Edinburgh Fringe 2013
Low Down
Scottish playwrights, Kieran Hurley and AJ Taudevin, join forces with ThickSkin, to create Chalk Farm, a finely drawn picture of a mother and son during the time of the London riots. It combines multi-media, movement and text to offer a nuanced and empathetic look at what happened that summer.
Review
After the London riots two years ago, David Cameron took it on himself to blame the parents and used it as an excuse to introduce measures to deal with England’s ‘troubled families’. Kieran Hurley and AJ Taudevin’s bristling new play looks at one of those so-called troubled families, and finds Mr. Cameron’s analysis somewhat lacking.
Maggie is a single mother who’s worked hard to ensure that her son, Jamie, has the best start in life and a decent place to live. They live in Chalcott Towers in Chalk Farm, looking out over all of London. When he was little, he and his mum looked out like super heros imaging they could keep London safe; now he escapes by himself to the roof looking out and fantasising about what he wants from his life. As the riots unfurl, Jamie is enticed into a world beyond the safe cocoon his mother has created for the two of them.

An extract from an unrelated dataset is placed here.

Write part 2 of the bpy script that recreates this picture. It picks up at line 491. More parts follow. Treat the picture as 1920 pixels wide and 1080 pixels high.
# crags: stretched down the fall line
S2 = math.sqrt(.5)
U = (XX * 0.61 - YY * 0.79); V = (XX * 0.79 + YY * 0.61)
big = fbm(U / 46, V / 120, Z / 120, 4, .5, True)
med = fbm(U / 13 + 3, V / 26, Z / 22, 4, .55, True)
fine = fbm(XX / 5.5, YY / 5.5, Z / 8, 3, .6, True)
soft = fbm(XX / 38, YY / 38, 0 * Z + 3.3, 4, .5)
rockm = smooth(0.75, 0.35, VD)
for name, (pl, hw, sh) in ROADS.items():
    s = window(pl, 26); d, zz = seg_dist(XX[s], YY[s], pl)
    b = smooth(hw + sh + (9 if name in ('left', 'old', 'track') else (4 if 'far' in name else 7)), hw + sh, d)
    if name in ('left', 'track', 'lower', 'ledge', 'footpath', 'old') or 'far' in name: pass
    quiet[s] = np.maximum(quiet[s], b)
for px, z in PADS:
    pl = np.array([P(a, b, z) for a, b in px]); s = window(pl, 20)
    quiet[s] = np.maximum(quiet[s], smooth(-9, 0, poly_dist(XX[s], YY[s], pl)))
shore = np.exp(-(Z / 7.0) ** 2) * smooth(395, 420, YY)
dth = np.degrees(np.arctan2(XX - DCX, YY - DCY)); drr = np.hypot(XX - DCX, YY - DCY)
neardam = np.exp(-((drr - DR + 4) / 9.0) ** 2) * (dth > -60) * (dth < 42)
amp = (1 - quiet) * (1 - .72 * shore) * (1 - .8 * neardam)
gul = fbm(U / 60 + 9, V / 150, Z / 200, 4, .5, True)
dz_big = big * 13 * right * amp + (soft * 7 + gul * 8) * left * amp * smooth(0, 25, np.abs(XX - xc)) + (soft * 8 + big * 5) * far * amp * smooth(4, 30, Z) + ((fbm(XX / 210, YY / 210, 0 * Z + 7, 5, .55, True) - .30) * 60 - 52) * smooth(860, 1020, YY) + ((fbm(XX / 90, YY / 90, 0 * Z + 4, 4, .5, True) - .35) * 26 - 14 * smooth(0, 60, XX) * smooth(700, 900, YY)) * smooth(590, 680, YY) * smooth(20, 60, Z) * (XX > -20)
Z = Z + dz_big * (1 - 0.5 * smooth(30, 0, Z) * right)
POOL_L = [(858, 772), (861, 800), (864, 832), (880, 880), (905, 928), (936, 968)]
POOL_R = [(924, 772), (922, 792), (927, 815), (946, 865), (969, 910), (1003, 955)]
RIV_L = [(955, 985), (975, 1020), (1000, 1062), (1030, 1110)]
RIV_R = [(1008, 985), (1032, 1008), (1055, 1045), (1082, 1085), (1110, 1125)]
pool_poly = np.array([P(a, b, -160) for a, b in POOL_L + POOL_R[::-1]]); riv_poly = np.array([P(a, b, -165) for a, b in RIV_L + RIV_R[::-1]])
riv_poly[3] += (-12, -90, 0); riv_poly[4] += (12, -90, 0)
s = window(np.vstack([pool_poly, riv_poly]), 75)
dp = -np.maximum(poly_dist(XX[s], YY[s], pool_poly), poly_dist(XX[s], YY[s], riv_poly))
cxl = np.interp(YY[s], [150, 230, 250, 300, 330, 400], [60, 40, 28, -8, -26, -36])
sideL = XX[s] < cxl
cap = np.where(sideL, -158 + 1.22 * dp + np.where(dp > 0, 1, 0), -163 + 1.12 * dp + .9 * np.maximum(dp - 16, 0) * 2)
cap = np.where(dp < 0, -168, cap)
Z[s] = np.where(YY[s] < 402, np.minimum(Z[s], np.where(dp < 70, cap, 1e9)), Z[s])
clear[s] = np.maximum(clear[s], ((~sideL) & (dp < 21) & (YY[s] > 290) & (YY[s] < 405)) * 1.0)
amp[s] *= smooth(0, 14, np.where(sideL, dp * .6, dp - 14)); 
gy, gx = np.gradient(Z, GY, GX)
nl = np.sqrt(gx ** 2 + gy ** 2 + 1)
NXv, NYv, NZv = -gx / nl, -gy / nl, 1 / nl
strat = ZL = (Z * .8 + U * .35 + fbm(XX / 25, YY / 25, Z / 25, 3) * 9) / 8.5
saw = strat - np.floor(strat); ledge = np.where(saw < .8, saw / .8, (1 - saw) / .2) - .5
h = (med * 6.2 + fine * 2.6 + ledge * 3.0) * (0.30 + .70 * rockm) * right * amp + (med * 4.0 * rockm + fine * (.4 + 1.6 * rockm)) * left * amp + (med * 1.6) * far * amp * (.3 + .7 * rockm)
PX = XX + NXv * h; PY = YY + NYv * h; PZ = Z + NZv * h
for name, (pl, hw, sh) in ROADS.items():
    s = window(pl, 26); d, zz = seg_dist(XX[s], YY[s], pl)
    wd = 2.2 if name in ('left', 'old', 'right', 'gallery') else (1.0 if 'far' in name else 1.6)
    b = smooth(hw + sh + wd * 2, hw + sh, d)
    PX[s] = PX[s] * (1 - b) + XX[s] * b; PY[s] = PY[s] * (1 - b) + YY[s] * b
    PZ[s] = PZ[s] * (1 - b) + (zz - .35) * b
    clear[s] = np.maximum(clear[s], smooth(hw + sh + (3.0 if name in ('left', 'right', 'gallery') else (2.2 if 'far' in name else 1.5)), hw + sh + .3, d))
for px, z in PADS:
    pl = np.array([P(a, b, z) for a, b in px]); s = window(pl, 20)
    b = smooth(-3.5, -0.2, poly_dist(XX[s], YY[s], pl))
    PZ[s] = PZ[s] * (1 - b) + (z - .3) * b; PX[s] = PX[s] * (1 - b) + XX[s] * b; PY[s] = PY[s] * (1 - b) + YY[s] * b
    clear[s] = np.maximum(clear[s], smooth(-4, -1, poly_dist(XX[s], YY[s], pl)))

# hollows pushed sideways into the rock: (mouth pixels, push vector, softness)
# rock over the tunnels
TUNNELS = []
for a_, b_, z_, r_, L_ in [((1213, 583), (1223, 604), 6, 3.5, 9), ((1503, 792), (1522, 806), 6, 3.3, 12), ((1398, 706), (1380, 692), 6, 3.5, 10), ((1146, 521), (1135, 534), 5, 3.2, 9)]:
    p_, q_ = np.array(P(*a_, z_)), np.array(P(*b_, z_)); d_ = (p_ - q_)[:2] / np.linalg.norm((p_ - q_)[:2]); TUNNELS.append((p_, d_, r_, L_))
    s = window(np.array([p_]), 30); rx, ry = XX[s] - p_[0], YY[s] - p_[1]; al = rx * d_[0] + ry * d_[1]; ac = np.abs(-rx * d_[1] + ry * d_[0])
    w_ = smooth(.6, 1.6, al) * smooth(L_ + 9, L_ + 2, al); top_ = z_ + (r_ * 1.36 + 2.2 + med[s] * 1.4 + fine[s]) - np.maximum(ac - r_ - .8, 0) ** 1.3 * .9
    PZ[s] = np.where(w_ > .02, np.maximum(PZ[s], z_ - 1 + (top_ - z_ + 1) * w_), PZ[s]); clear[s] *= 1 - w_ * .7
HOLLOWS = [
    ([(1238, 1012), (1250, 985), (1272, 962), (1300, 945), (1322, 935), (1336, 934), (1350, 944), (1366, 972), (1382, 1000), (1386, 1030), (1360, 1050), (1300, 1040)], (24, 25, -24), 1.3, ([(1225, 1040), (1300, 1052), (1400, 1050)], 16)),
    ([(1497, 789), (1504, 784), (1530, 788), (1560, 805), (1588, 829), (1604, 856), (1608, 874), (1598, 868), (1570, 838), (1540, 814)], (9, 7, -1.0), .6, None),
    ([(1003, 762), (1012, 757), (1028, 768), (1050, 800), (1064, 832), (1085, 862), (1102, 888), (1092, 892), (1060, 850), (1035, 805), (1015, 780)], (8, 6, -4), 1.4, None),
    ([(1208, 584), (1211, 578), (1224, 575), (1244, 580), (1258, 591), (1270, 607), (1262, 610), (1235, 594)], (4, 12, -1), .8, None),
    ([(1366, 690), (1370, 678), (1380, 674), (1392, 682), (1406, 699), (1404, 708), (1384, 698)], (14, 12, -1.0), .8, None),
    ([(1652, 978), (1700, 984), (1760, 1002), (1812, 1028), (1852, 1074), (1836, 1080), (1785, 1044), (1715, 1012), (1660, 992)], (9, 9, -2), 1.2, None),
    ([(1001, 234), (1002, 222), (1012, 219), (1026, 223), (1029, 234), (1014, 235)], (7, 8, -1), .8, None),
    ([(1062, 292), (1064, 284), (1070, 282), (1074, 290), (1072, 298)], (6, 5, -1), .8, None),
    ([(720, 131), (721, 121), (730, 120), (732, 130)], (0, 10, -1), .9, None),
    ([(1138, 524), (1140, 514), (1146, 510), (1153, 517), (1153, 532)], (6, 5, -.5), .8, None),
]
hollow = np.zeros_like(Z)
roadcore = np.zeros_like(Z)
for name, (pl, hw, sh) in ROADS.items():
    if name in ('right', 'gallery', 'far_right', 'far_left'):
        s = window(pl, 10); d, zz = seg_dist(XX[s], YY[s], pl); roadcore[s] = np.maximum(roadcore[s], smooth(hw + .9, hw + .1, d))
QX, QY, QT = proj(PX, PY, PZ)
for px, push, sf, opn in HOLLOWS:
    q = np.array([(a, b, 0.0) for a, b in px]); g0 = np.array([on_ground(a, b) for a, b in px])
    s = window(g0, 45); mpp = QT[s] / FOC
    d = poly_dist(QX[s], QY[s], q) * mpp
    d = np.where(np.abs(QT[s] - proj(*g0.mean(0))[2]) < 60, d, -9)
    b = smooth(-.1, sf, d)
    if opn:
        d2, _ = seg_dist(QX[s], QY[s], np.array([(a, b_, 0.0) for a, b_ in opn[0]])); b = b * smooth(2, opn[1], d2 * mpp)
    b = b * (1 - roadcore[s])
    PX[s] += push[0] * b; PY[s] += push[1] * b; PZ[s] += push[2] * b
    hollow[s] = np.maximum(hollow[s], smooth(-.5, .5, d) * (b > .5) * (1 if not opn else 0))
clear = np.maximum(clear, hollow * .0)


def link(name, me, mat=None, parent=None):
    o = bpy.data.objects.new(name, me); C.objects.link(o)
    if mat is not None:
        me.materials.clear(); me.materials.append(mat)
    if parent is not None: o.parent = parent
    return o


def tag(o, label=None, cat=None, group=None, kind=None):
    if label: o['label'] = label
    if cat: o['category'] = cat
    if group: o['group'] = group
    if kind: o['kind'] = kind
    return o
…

Under Neil Bettle’s taut direction, Chalk Farm tracks backwards and forwards with ease between young boy to teenager, using monologues from Maggie and Jamie direct to audience as well as dialogue between the two. Around them there is a forest of screens onto which images are projected. They show Jamie’s transition from boy to teenager, the city swirling below them, and as Jamie is drawn further into the action of the riots, flames lap around them threatening to engulf their lives. The on screen images create a city intoxicating with excitement and the lure of the forbidden.
The writing is at its best when it puts words in Jamie’s mouth. He speaks like an adolescent with the “It’s like, well you know man’ patter that somehow in the mouths of teenagers becomes more than the sum of its parts. It’s a beautifully drawn part: that wonderful chrysalis that adolescents inhabit of contradictory selves still struggling to find their true identity. Jamie is by turns the teenager who doesn’t want his mum in his life but then wants to give her a treat, the boy who follows what his friend, Junior, does and the aspiring man who dreams of a future. His speeches on the roof are brilliantly drawn, as are the scenes of a young boy initially looking on and then pulled in by the excitement of the riots.
Maggie is a more problematic character. While the play paints a sympathetic picture of the changing relationship between Maggie and her son and is a fine depiction of parent-teenager interaction, in attempting to emphasise the love Maggie has for her son her character becomes a little sentimentalised.
There is some fine acting here from both performers. Thomas Dennis is electrifying as the young adolescent who is caught up in and enthralled by the riots, vibrant and really alive for the first time in his world. Julia Taudevin, the play’s co-author, plays the mother, an arguably more difficult part, with a quiet strength and dignity.
The strength of this piece lies in its refusal to find easy answers and to reduce the complexity of the riots to sound-bites. It seeks to understand rather than to blame. The Jamie who fantasises about protecting the city from harm as a Bat- Angel isn’t, after all, so different to the teenager who wants to get his mum a bottle of pink fizz as a treat as he loots Chalk Farm Sainsburys.